Musically, the band is in pretty good form. Mick Mars stretches out more sonically than I’ve heard before. Believe it or not, Mars was a real-live guitar god in the ’80s, scoring covers of Guitar Player with regularity, and it shows here — interesting wah parts, a large palette of amp sounds (from thin and buzzy to full Mesa roar), and very inspired playing, especially considering it’s coming from someone who can barely stand up by himself. Tommy Lee’s drums sound great, especially his classic bass drum thump. Lee has always been much more solid musically than the rest of the band and is probably the main appeal for musicians.
Nikki Sixx is as solid as ever and pretty much wrote the entire album. Vice Neil’s voice you either love or hate, though, and it hasn’t stood up well through the years. He’s always been pretty nasally, but he sounds pretty weak here, and I think I hear auto-tune. But Neil was always more of a showman than a singer; even Sixx has admitted that he never really liked Neil’s voice, especially in the beginning. But so what? It’s instantly recognizable. Sonically, the album is crushed in mastering, as usual. You can’t really even EQ it, as tweaking the bass or lower mids immediately introduces distortion. Sign o’ the times, I guess.
While not mind-blowing, the songs are pretty solid. “Saints of Los Angeles (SOLA)” is classic anthemic Crüe, pinching the main riff from “Wild Side” off the mega-classic Girls, Girls, Girls. “SOLA” reads like a historical biography, a clear pronouncement that the Crüe stands tall over the remnants of the LA metal scene and the pretenders at their feet. “Welcome To The Machine” is the standard middle fingers to the industry that made them rich but extracted so much flesh. “Goin’ Out Swingin'” and “White Trash Circus” paint the Crüe as the embodiment of their 25 years of mayhem, bruises and all. “Just Another Psycho” starts of vanilla, but (seriously) has a really cool funk section in the middle (well, “funk” by Mötley Crüe standards). “Chicks = Trouble,” “This Ain’t A Love Song,” and “Down At The Whisky” are all typical tongue-in-cheek misogyny, but this is the most blatant they’ve been about it.

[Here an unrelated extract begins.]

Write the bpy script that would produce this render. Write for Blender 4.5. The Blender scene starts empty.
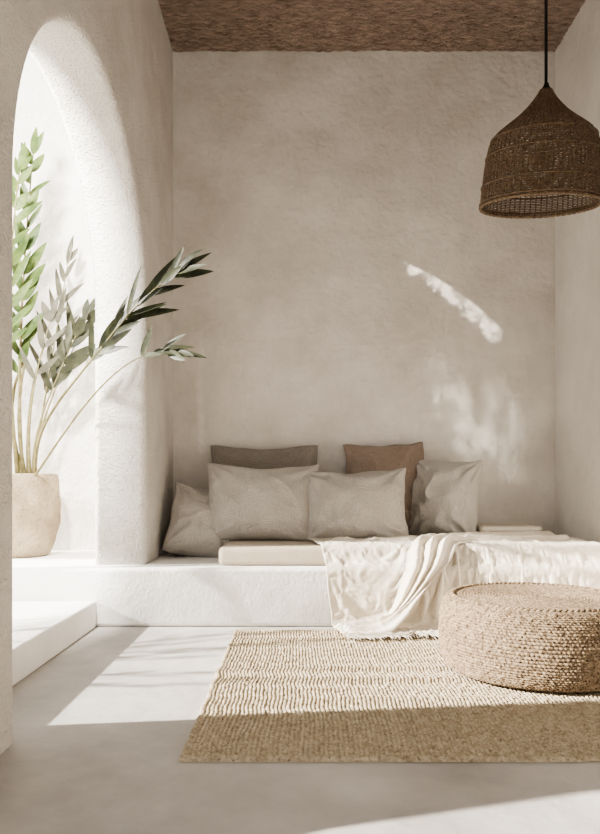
import bpy, bmesh, math, random, time
from mathutils import Vector, Matrix, noise, Euler
random.seed(4)
S = bpy.context.scene
C = S.collection

# ---------------------------------------------------------------- helpers
def lin(c):
    return tuple(((x/255)/12.92 if x/255 <= 0.04045 else ((x/255+0.055)/1.055)**2.4) for x in c) + (1,)

def new_mat(name, rough=0.9):
    m = bpy.data.materials.new(name); m.use_nodes = True
    nt = m.node_tree; b = nt.nodes['Principled BSDF']
    b.inputs['Roughness'].default_value = rough
    b.inputs['Specular IOR Level'].default_value = 0.2
    return m, nt, b

def N(nt, t, **kw):
    n = nt.nodes.new(t)
    for k, v in kw.items():
        if k in n.inputs: n.inputs[k].default_value = v
        else: setattr(n, k, v)
    return n

def noise_mat(name, ca, cb, scale=3, bumps=((20, 0.02, 6),), rough=0.9, stretch=(1,1,1), contrast=(0.35,0.65), flecks=None):
    m, nt, b = new_mat(name, rough)
    tc = N(nt, 'ShaderNodeTexCoord'); mp = N(nt, 'ShaderNodeMapping'); mp.inputs['Scale'].default_value = stretch
    nt.links.new(tc.outputs['Object'], mp.inputs[0])
    n = N(nt, 'ShaderNodeTexNoise', Scale=float(scale), Detail=8.0, Roughness=0.6)
    nt.links.new(mp.outputs[0], n.inputs['Vector'])
    r = N(nt, 'ShaderNodeValToRGB')
    r.color_ramp.elements[0].position = contrast[0]; r.color_ramp.elements[0].color = lin(ca)
    r.color_ramp.elements[1].position = contrast[1]; r.color_ramp.elements[1].color = lin(cb)
    nt.links.new(n.outputs[0], r.inputs[0])
    if flecks:
        col, fs, lo, hi = flecks
        fn = N(nt, 'ShaderNodeTexNoise', Scale=float(fs), Detail=3.0); nt.links.new(mp.outputs[0], fn.inputs['Vector'])
        mr = N(nt, 'ShaderNodeMapRange'); mr.inputs[1].default_value = lo; mr.inputs[2].default_value = hi
        nt.links.new(fn.outputs[0], mr.inputs[0])
        mx = N(nt, 'ShaderNodeMixRGB'); mx.inputs[2].default_value = lin(col)
        nt.links.new(mr.outputs[0], mx.inputs[0]); nt.links.new(r.outputs[0], mx.inputs[1]); nt.links.new(mx.outputs[0], b.inputs['Base Color'])
    else:
        nt.links.new(r.outputs[0], b.inputs['Base Color'])
    prev = None
    for bb in bumps:
        sc, dist, det = bb[:3]
        nn = N(nt, 'ShaderNodeTexNoise', Scale=float(sc), Detail=float(det))
        if len(bb) > 3:
            mp2 = N(nt, 'ShaderNodeMapping'); mp2.inputs['Scale'].default_value = bb[3]; mp2.inputs['Rotation'].default_value = (0, math.radians(18), 0)
            nt.links.new(tc.outputs['Object'], mp2.inputs[0]); nt.links.new(mp2.outputs[0], nn.inputs['Vector'])
        else: nt.links.new(mp.outputs[0], nn.inputs['Vector'])
        bp = N(nt, 'ShaderNodeBump', Strength=1.0, Distance=dist)
        nt.links.new(nn.outputs[0], bp.inputs['Height'])
        if prev: nt.links.new(prev.outputs[0], bp.inputs['Normal'])
        prev = bp
    if prev: nt.links.new(prev.outputs[0], b.inputs['Normal'])
    return m

def fabric_mat(name, ca, cb, weave=350, dist=0.004, wr=0.004, sheen=0.15):
    m, nt, b = new_mat(name, 0.97)
    b.inputs['Sheen Weight'].default_value = sheen
    b.inputs['Specular IOR Level'].default_value = 0.08
    tc = N(nt, 'ShaderNodeTexCoord')
    n = N(nt, 'ShaderNodeTexNoise', Scale=6.0, Detail=6.0)
    n2 = N(nt, 'ShaderNodeTexNoise', Scale=130.0, Detail=3.0)
    nt.links.new(tc.outputs['Object'], n.inputs['Vector']); nt.links.new(tc.outputs['Object'], n2.inputs['Vector'])
    m1_ = N(nt, 'ShaderNodeMath', operation='MULTIPLY'); m1_.inputs[1].default_value = 0.3; nt.links.new(n.outputs[0], m1_.inputs[0])
    ml = N(nt, 'ShaderNodeMath', operation='MULTIPLY_ADD'); ml.inputs[1].default_value = 0.7; nt.links.new(n2.outputs[0], ml.inputs[0]); nt.links.new(m1_.outputs[0], ml.inputs[2])
    r = N(nt, 'ShaderNodeValToRGB')
    r.color_ramp.elements[0].position = 0.38; r.color_ramp.elements[0].color = lin(ca)
    r.color_ramp.elements[1].position = 0.62; r.color_ramp.elements[1].color = lin(cb)
    nt.links.new(ml.outputs[0], r.inputs[0]); nt.links.new(r.outputs[0], b.inputs['Base Color'])
    prev = None
    for d, ax in (('X', 0), ('Z', 0), ('Y', 0)):
        w = N(nt, 'ShaderNodeTexWave', wave_type='BANDS', bands_direction=d)
        w.inputs['Scale'].default_value = weave/6.28; w.inputs['Distortion'].default_value = 1.5; w.inputs['Detail'].default_value = 1.0
        nt.links.new(tc.outputs['Object'], w.inputs['Vector'])
        bp = N(nt, 'ShaderNodeBump', Strength=0.5, Distance=dist); nt.links.new(w.outputs['Fac'], bp.inputs['Height'])
        if prev: nt.links.new(prev.outputs[0], bp.inputs['Normal'])
        prev = bp
    nn = N(nt, 'ShaderNodeTexNoise', Scale=9.0, Detail=5.0, Distortion=0.8); nt.links.new(tc.outputs['Object'], nn.inputs['Vector'])
    bp = N(nt, 'ShaderNodeBump', Strength=1.0, Distance=wr); nt.links.new(nn.outputs[0], bp.inputs['Height']); nt.links.new(prev.outputs[0], bp.inputs['Normal'])
    nt.links.new(bp.outputs[0], b.inputs['Normal'])
    return m

def obj_from(name, verts, faces, mat=None, parent=None, smooth=True):
    me = bpy.data.meshes.new(name); me.from_pydata([tuple(v) for v in verts], [], faces); me.update()
    if smooth: me.polygons.foreach_set('use_smooth', [True]*len(me.polygons))
    o = bpy.data.objects.new(name, me); C.objects.link(o)
    if mat: me.materials.append(mat)
    if parent: o.parent = parent
    return o

def tag(o, label=None, cat=None, kind=None, group=None):
    if label: o['label'] = label
    if cat: o['category'] = cat
    if kind: o['kind'] = kind
    if group: o['group'] = group
    return o

def box(name, lo, hi, mat, bevel=0.0, seg=4, parent=None, origin=None):
    lo = Vector(lo); hi = Vector(hi)
    c = Vector(origin) if origin else Vector(((lo.x+hi.x)/2, (lo.y+hi.y)/2, lo.z))
    bm = bmesh.new(); bmesh.ops.create_cube(bm, size=1)
    for v in bm.verts:
        v.co = Vector((lo.x if v.co.x < 0 else hi.x, lo.y if v.co.y < 0 else hi.y, lo.z if v.co.z < 0 else hi.z)) - c
    if bevel: bmesh.ops.bevel(bm, geom=bm.edges[:], offset=bevel, segments=seg, profile=0.5, affect='EDGES')
    me = bpy.data.meshes.new(name); bm.to_mesh(me); bm.free()
    if bevel: me.polygons.foreach_set('use_smooth', [True]*len(me.polygons))
    o = bpy.data.objects.new(name, me); C.objects.link(o); o.location = c; me.materials.append(mat)
    if parent: o.parent = parent
    return o

def empty(name, loc):
    e = bpy.data.objects.new(name, None); e.location = loc; e.empty_display_size = 0.1; C.objects.link(e); return e

def tube(verts, faces, pts, rad, seg=6, closed=False):
    n = len(pts); base = len(verts)
    for i, p in enumerate(pts):
        p = Vector(p)
        a = Vector(pts[(i-1) % n]) if (closed or i > 0) else p
        b = Vector(pts[(i+1) % n]) if (closed or i < n-1) else p
        t = (b-a).normalized()
        ref = Vector((0,0,1)) if abs(t.z) < 0.9 else Vector((1,0,0))
        u = t.cross(ref).normalized(); w = t.cross(u)
        r = rad[i] if isinstance(rad, (list, tuple)) else rad
        for k in range(seg):
            an = 2*math.pi*k/seg
            verts.append(p + u*math.cos(an)*r + w*math.sin(an)*r)
    m = n if closed else n-1
    for i in range(m):
        for k in range(seg):
            a = base+i*seg+k; b_ = base+i*seg+(k+1) % seg
            c = base+((i+1) % n)*seg+(k+1) % seg; d = base+((i+1) % n)*seg+k
            faces.append((a, b_, c, d))
    if not closed:
        faces.append(tuple(base+k for k in range(seg))[::-1]); faces.append(tuple(base+(n-1)*seg+k for k in range(seg)))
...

So, is Mötley Crüe really a band anymore? Each member has his own, separate Website listed on the liner notes. There were years they didn’t speak to each other. Hell, they had John Corabi as a singer for an album and Randy Castillo on drums for a tour, and Lee and Mars hardly played on their last compilation, Red, White & Crüe. So I don’t blame you for being cynical about this album. Overall, SOLA is thirteen pretty good new songs, but not one matches the high-water marks of the past. This album isn’t about respect, though, or topping their past, or showing that they still have “it,” or silencing critics. Oh, it sounds great, and the requisite sleaze is dripping from the lyrics (“Animal In Me” as a ballad? just listen to the first verse…), but while the “fuck you” attitude is still here, the “fuck it” attitude is gone. We get four anti-heroes telling us their early story in the only way the they know how. It isn’t nostalgia, and it isn’t apologetic, but the songs here carry a kernel of time that those of us who lived it secretly long for, even if we would never admit it.